You clearly dont have a clue what you are talking about. Fit for purpose when buying a product, means fit for your purpose. When you buy a Oven from a retailer, you buy it for your purpose, not for the bloke at the end of the street. If it doesn't fit your requirements when you come to fit it. You return it for a full refund.
Just because it fits in the kitchen of the bloke at the end of the street means nothing. It's not fit for YOUR purpose. That's what your consumer rights are for.
Imagine walking into a Retail store and saying "Can I return this jumper it doesn't fit" for the store clerk to turn around and say, "My uncle has one of them and it fits him fine, so you can't have a refund" 😂
I was born in the UK, i live in the UK, i work in advertising, knowing consumer law is part and parcel of the job.
An oven is not a digital product. Others playing the same game you cannot does not constitute a faulty product simply because you decided to try to run Metro Exodus Enhanced Edition on a PC which does not have an RTX card (required) or any other hardware you have.
You want a tool, create a tool.
A Faulty product is not a product "Fit for purpose" Considering you work in Consumer law, you seem to know very little about it.
Like I've just pointed out returning a jumper to the retailer because it doesn't fit, doesn't fall under a faulty product, it falls under a product not fit for your purpose. The jumper still works, it just doesn't fit you..
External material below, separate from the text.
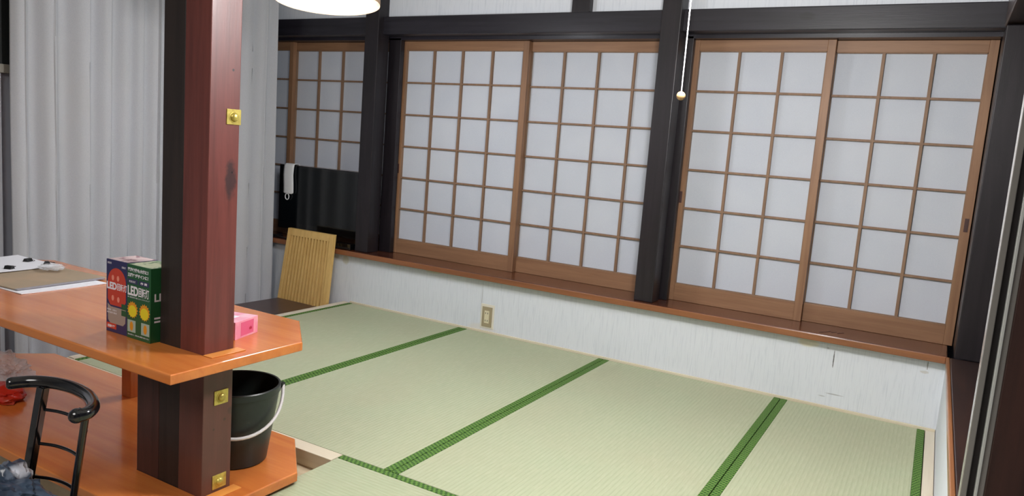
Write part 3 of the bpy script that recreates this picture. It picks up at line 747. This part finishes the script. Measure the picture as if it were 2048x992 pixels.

Comparing digital to physical objects is a bit off topic since you can’t refund a games license once you activate it. It’s you not knowing enough about your own hardware.
But if you want to try that angle.
Who’s fault is it if you buy an oven but it’s too big to fit in your house?
Yours or the sellers?
And what if you keep buying/returning multiple ovens since you refuse to find out what fits in your house?
Do you thinks sellers don’t have any rights for customers abusing return policies since it costs sellers money for every returned item.